The United States is bracing for a potentially volatile summer fuel market, as a combination of record-breaking heat and an active hurricane season threatens to test the resilience of the country’s oil refiners. Analysts warn that this double whammy could lead to extremely volatile fuel prices in the middle of the peak travel season.
The Atlantic hurricane season, which runs from June through November, poses an annual threat to U.S. refineries, with half of the country’s over 18-million-barrel-per-day refining capacity located along the vulnerable Gulf Coast. This year, government forecasters expect up to seven major hurricanes, double the annual average of three.
The intensity and early arrival of Tropical Storm Beryl, which at one point became the earliest Category 5 hurricane on record, signals an active and disruptive season ahead, according to Neil Crosby, crude market analyst at Sparta Commodities.

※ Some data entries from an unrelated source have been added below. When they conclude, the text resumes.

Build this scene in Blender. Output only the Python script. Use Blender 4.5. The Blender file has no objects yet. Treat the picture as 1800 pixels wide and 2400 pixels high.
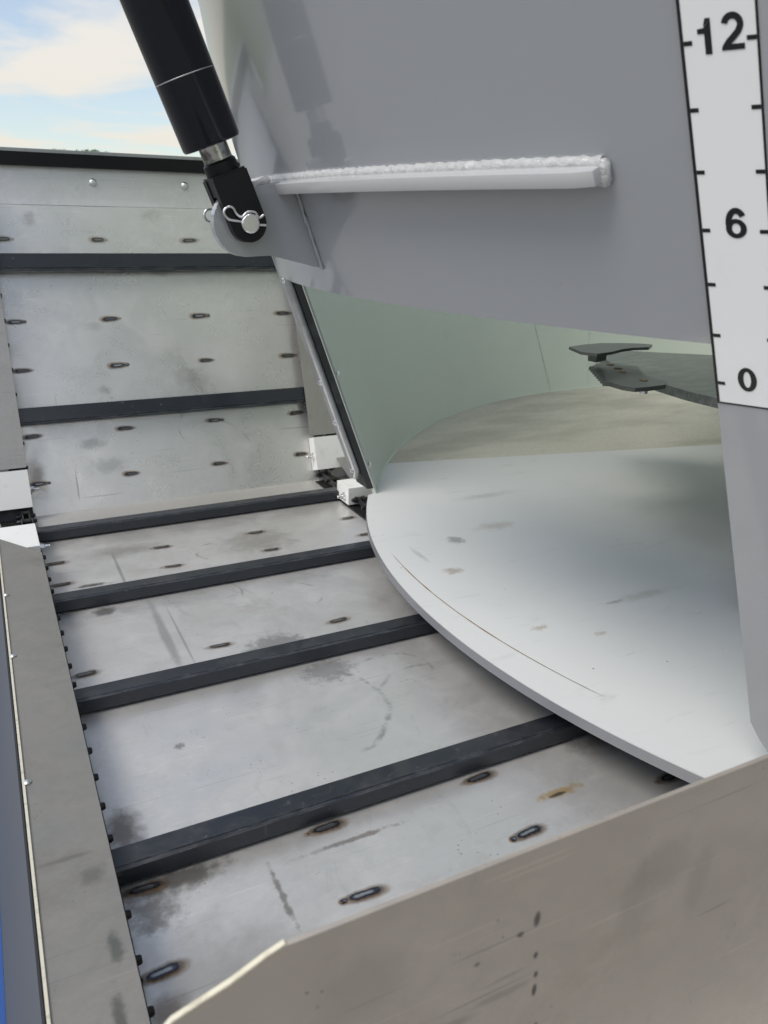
import bpy, bmesh, math, random
from mathutils import Vector, Matrix, noise as mnoise
random.seed(7)
R = math.radians
SC = bpy.context.scene
COL = SC.collection
S = 0.78                      # metres per working unit (the camera is one unit above the conveyor floor)

# ------------------------------------------------------------------ camera
cam_d = bpy.data.cameras.new("camera"); cam = bpy.data.objects.new("camera", cam_d); COL.objects.link(cam)
cam_d.sensor_fit = 'VERTICAL'; cam_d.sensor_height = 36.0; cam_d.sensor_width = 27.0
cam_d.lens = 27.77; cam_d.clip_start = 0.01; cam_d.clip_end = 2000
cx = Vector((0.89495431, -0.44573877, 0.01933211))
cy = -Vector((-0.13869865, -0.31913957, -0.9375034))
cz = -Vector((0.42405125, 0.83634137, -0.3474387))
M = Matrix((cx, cy, cz)).transposed().to_4x4(); M.translation = Vector((0, 0, S))
cam.matrix_world = M
cam_d.dof.use_dof = True; cam_d.dof.focus_distance = 1.35; cam_d.dof.aperture_fstop = 9.0
SC.camera = cam

# ------------------------------------------------------------------ world, sun, exposure
SUN_EL, SUN_AZ = R(53), R(-100)          # azimuth measured from +Y towards +X
w = bpy.data.worlds.new("World"); SC.world = w; w.use_nodes = True
nt = w.node_tree; nt.nodes.clear()
def N(t, tree, **kw):
    n = tree.nodes.new(t)
    for k, v in kw.items(): setattr(n, k, v)
    return n
out = N('ShaderNodeOutputWorld', nt); bg = N('ShaderNodeBackground', nt); bg.inputs[1].default_value = 0.105
sky = N('ShaderNodeTexSky', nt, sky_type='NISHITA', sun_disc=False)
sky.sun_elevation = SUN_EL; sky.sun_rotation = SUN_AZ; sky.air_density = 1.0; sky.dust_density = 0.7; sky.ozone_density = 1.2
tc = N('ShaderNodeTexCoord', nt); sep = N('ShaderNodeSeparateXYZ', nt)
zm = N('ShaderNodeMath', nt, operation='MAXIMUM'); zm.inputs[1].default_value = 0.0
za = N('ShaderNodeMath', nt, operation='ADD'); za.inputs[1].default_value = 0.10
dx = N('ShaderNodeMath', nt, operation='DIVIDE'); dy = N('ShaderNodeMath', nt, operation='DIVIDE')
cmb = N('ShaderNodeCombineXYZ', nt)
L = nt.links.new
L(tc.outputs['Generated'], sep.inputs[0]); L(sep.outputs[2], zm.inputs[0]); L(zm.outputs[0], za.inputs[0])
L(sep.outputs[0], dx.inputs[0]); L(za.outputs[0], dx.inputs[1]); L(sep.outputs[1], dy.inputs[0]); L(za.outputs[0], dy.inputs[1])
L(dx.outputs[0], cmb.inputs[0]); L(dy.outputs[0], cmb.inputs[1])
mp = N('ShaderNodeMapping', nt); mp.inputs['Location'].default_value = (5.2, 2.9, 0); mp.inputs['Scale'].default_value = (0.8, 1.0, 1)
L(cmb.outputs[0], mp.inputs[0])
n1 = N('ShaderNodeTexNoise', nt); n1.inputs['Scale'].default_value = 1.0; n1.inputs['Detail'].default_value = 7; n1.inputs['Roughness'].default_value = 0.52
n1.inputs['Distortion'].default_value = 0.5
L(mp.outputs[0], n1.inputs['Vector'])
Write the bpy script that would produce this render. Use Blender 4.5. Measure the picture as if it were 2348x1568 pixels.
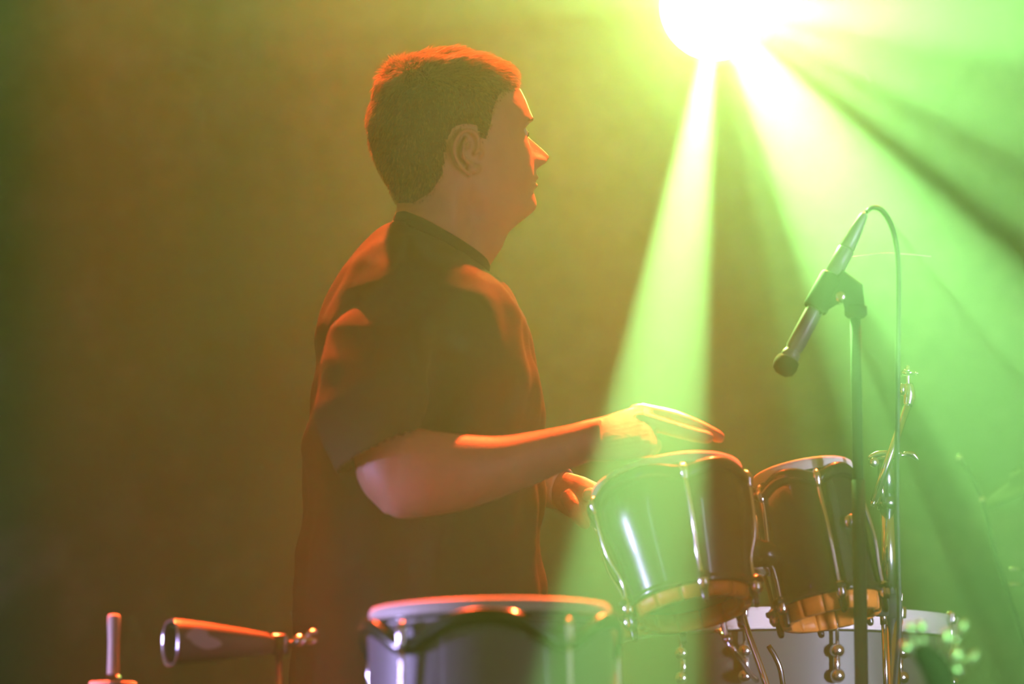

Hurricanes can significantly disrupt fuel supply, with the potential to remove as much as a million barrels a day of fuel production and lead to extended outages or even permanent refinery closures. This can cause gasoline prices to jump by 25 cents to 30 cents per gallon, according to the U.S. Energy Information Administration.
The threat of hurricanes is compounded by the record-breaking heat that has been scorching the United States. This extreme weather can also strain refining operations, potentially leading to additional supply disruptions and price volatility.
Analysts warn that the combination of these factors could create a “double whammy” that will test the resilience of U.S. refiners and roil fuel prices during the peak summer travel season, when demand is typically highest.